- **Data extract**
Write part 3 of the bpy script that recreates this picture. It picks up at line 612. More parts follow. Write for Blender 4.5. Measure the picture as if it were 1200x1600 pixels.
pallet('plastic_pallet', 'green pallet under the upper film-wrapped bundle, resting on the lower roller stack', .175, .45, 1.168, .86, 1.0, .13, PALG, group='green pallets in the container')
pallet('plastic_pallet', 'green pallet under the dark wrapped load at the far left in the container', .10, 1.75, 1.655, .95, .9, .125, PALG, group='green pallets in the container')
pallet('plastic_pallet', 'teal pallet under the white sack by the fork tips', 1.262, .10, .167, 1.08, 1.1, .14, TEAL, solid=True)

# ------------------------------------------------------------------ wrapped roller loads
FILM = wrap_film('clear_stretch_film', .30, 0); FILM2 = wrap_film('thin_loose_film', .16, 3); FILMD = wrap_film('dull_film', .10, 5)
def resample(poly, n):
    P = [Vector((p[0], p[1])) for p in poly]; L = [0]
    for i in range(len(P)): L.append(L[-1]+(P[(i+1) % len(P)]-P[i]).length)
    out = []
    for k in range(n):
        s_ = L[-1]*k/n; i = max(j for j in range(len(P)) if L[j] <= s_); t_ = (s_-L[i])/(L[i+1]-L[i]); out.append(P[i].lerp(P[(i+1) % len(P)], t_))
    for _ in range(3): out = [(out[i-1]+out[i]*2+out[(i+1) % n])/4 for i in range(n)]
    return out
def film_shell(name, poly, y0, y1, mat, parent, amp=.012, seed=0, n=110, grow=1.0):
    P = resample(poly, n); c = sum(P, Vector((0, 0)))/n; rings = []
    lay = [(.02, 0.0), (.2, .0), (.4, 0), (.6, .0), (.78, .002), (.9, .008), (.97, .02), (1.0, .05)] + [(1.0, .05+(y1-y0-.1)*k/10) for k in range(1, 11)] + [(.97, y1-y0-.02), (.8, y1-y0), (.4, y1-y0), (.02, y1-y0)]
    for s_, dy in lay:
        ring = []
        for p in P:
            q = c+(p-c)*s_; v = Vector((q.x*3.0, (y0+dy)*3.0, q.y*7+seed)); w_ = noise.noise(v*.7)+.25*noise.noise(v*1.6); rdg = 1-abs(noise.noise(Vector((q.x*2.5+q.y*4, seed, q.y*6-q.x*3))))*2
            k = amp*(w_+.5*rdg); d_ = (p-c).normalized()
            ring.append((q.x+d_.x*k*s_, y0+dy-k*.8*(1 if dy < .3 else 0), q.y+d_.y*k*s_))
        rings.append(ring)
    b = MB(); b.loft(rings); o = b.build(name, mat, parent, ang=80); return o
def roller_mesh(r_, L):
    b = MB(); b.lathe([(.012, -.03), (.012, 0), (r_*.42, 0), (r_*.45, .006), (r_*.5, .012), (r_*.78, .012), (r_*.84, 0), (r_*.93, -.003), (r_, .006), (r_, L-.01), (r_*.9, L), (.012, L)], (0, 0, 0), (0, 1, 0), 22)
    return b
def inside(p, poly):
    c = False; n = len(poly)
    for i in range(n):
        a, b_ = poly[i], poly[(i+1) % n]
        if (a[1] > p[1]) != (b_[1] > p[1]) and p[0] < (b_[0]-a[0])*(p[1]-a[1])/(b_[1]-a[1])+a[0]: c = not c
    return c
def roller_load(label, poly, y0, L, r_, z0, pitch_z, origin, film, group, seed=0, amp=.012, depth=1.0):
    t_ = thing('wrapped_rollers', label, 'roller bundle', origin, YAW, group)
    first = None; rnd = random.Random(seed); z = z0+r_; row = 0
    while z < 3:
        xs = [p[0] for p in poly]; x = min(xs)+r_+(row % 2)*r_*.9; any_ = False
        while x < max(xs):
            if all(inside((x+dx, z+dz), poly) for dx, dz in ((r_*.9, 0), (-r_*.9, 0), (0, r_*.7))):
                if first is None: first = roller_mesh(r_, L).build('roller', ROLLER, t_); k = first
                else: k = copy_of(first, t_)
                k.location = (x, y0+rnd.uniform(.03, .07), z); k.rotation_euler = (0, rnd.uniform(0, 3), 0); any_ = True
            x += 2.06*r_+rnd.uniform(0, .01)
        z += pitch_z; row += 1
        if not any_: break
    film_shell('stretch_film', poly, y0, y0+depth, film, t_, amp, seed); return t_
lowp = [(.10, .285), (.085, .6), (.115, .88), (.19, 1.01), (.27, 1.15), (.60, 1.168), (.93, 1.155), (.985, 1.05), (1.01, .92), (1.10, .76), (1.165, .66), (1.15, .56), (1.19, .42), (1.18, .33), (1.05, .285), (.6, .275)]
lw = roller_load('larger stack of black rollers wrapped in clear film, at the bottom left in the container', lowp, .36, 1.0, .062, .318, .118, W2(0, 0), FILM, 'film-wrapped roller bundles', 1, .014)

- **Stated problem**
Word for word, write out the data.

- **Response**
Write part 3 of the bpy script that recreates this picture. It picks up at line 612. More parts follow. Write for Blender 4.5. Measure the picture as if it were 1200x1600 pixels.
pallet('plastic_pallet', 'green pallet under the upper film-wrapped bundle, resting on the lower roller stack', .175, .45, 1.168, .86, 1.0, .13, PALG, group='green pallets in the container')
pallet('plastic_pallet', 'green pallet under the dark wrapped load at the far left in the container', .10, 1.75, 1.655, .95, .9, .125, PALG, group='green pallets in the container')
pallet('plastic_pallet', 'teal pallet under the white sack by the fork tips', 1.262, .10, .167, 1.08, 1.1, .14, TEAL, solid=True)

# ------------------------------------------------------------------ wrapped roller loads
FILM = wrap_film('clear_stretch_film', .30, 0); FILM2 = wrap_film('thin_loose_film', .16, 3); FILMD = wrap_film('dull_film', .10, 5)
def resample(poly, n):
    P = [Vector((p[0], p[1])) for p in poly]; L = [0]
    for i in range(len(P)): L.append(L[-1]+(P[(i+1) % len(P)]-P[i]).length)
    out = []
    for k in range(n):
        s_ = L[-1]*k/n; i = max(j for j in range(len(P)) if L[j] <= s_); t_ = (s_-L[i])/(L[i+1]-L[i]); out.append(P[i].lerp(P[(i+1) % len(P)], t_))
    for _ in range(3): out = [(out[i-1]+out[i]*2+out[(i+1) % n])/4 for i in range(n)]
    return out
def film_shell(name, poly, y0, y1, mat, parent, amp=.012, seed=0, n=110, grow=1.0):
    P = resample(poly, n); c = sum(P, Vector((0, 0)))/n; rings = []
    lay = [(.02, 0.0), (.2, .0), (.4, 0), (.6, .0), (.78, .002), (.9, .008), (.97, .02), (1.0, .05)] + [(1.0, .05+(y1-y0-.1)*k/10) for k in range(1, 11)] + [(.97, y1-y0-.02), (.8, y1-y0), (.4, y1-y0), (.02, y1-y0)]
    for s_, dy in lay:
        ring = []
        for p in P:
            q = c+(p-c)*s_; v = Vector((q.x*3.0, (y0+dy)*3.0, q.y*7+seed)); w_ = noise.noise(v*.7)+.25*noise.noise(v*1.6); rdg = 1-abs(noise.noise(Vector((q.x*2.5+q.y*4, seed, q.y*6-q.x*3))))*2
            k = amp*(w_+.5*rdg); d_ = (p-c).normalized()
            ring.append((q.x+d_.x*k*s_, y0+dy-k*.8*(1 if dy < .3 else 0), q.y+d_.y*k*s_))
        rings.append(ring)
    b = MB(); b.loft(rings); o = b.build(name, mat, parent, ang=80); return o
def roller_mesh(r_, L):
    b = MB(); b.lathe([(.012, -.03), (.012, 0), (r_*.42, 0), (r_*.45, .006), (r_*.5, .012), (r_*.78, .012), (r_*.84, 0), (r_*.93, -.003), (r_, .006), (r_, L-.01), (r_*.9, L), (.012, L)], (0, 0, 0), (0, 1, 0), 22)
    return b
def inside(p, poly):
    c = False; n = len(poly)
    for i in range(n):
        a, b_ = poly[i], poly[(i+1) % n]
        if (a[1] > p[1]) != (b_[1] > p[1]) and p[0] < (b_[0]-a[0])*(p[1]-a[1])/(b_[1]-a[1])+a[0]: c = not c
    return c
def roller_load(label, poly, y0, L, r_, z0, pitch_z, origin, film, group, seed=0, amp=.012, depth=1.0):
    t_ = thing('wrapped_rollers', label, 'roller bundle', origin, YAW, group)
    first = None; rnd = random.Random(seed); z = z0+r_; row = 0
    while z < 3:
        xs = [p[0] for p in poly]; x = min(xs)+r_+(row % 2)*r_*.9; any_ = False
        while x < max(xs):
            if all(inside((x+dx, z+dz), poly) for dx, dz in ((r_*.9, 0), (-r_*.9, 0), (0, r_*.7))):
                if first is None: first = roller_mesh(r_, L).build('roller', ROLLER, t_); k = first
                else: k = copy_of(first, t_)
                k.location = (x, y0+rnd.uniform(.03, .07), z); k.rotation_euler = (0, rnd.uniform(0, 3), 0); any_ = True
            x += 2.06*r_+rnd.uniform(0, .01)
        z += pitch_z; row += 1
        if not any_: break
    film_shell('stretch_film', poly, y0, y0+depth, film, t_, amp, seed); return t_
lowp = [(.10, .285), (.085, .6), (.115, .88), (.19, 1.01), (.27, 1.15), (.60, 1.168), (.93, 1.155), (.985, 1.05), (1.01, .92), (1.10, .76), (1.165, .66), (1.15, .56), (1.19, .42), (1.18, .33), (1.05, .285), (.6, .275)]
lw = roller_load('larger stack of black rollers wrapped in clear film, at the bottom left in the container', lowp, .36, 1.0, .062, .318, .118, W2(0, 0), FILM, 'film-wrapped roller bundles', 1, .014)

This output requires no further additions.